Although, I have spent the majority of the 12 months at sea (currently deployed) as the year progressed, I began to embrace the idea of honoring her memory.
I’ve also learned that it’s okay to feel joy again. Grief can sometimes feel like a betrayal when a moment of happiness interrupts the sadness. But I’ve come to realize that embracing joy doesn’t diminish my love for her; rather, it honors her memory. Keeping her memories alive is crucial not only for me but for my nephew who only 10 years old. She wouldn’t want me to be trapped in sorrow; she would want me to live fully, to find beauty in everyday moments, and to cherish the relationships we built together.
As I reflect on this past year, I acknowledge that grief is a lifelong journey. Some days will be harder than others, and that’s perfectly okay.

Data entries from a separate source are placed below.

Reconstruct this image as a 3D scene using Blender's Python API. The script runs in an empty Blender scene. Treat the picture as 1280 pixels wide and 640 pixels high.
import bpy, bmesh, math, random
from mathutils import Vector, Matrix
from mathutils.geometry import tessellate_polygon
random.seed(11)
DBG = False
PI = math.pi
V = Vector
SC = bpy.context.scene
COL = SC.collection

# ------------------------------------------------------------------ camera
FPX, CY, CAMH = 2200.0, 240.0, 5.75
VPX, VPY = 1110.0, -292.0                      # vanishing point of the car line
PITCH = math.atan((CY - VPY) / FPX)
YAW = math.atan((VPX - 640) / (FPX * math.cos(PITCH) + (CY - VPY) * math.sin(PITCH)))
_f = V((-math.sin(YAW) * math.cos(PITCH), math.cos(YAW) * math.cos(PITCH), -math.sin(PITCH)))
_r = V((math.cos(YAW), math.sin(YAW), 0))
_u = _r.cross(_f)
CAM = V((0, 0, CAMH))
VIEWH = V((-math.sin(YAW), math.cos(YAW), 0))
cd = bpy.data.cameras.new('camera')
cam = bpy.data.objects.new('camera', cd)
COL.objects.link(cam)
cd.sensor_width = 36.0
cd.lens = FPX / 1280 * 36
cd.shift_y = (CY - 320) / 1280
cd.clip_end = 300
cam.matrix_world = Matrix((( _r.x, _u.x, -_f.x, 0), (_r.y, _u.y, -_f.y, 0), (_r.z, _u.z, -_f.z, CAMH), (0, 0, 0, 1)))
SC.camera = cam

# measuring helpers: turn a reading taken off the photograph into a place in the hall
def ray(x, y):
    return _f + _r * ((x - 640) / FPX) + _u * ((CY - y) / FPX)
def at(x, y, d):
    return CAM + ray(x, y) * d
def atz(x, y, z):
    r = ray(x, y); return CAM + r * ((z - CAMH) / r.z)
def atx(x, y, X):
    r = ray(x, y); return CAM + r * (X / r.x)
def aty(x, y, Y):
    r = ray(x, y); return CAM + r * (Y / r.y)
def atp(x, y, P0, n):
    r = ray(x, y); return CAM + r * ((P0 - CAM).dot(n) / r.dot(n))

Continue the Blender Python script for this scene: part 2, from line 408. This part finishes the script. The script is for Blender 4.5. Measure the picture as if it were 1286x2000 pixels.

I’ve learned to be gentle with myself, allowing space for sadness while also welcoming joy. I carry her with me in my heart, in the stories I share, and in the love I extend to others.
To anyone else who is navigating a similar journey, remember that you are not alone. Grief is a testament to love, and although it may feel overwhelming, it is also a reminder of the deep connections we share with those we’ve lost. Take your time, honor your feelings, and find ways to celebrate the life of your loved ones. In doing so, we keep their spirit alive, weaving them into the fabric of our lives.
A year later sometimes feels like yesterday, I still grieve for my sister, but I also celebrate her. I carry her memory with me as I step into each new day, knowing that she will always be a part of who I am.
Dewanna I miss you soo incredibly much.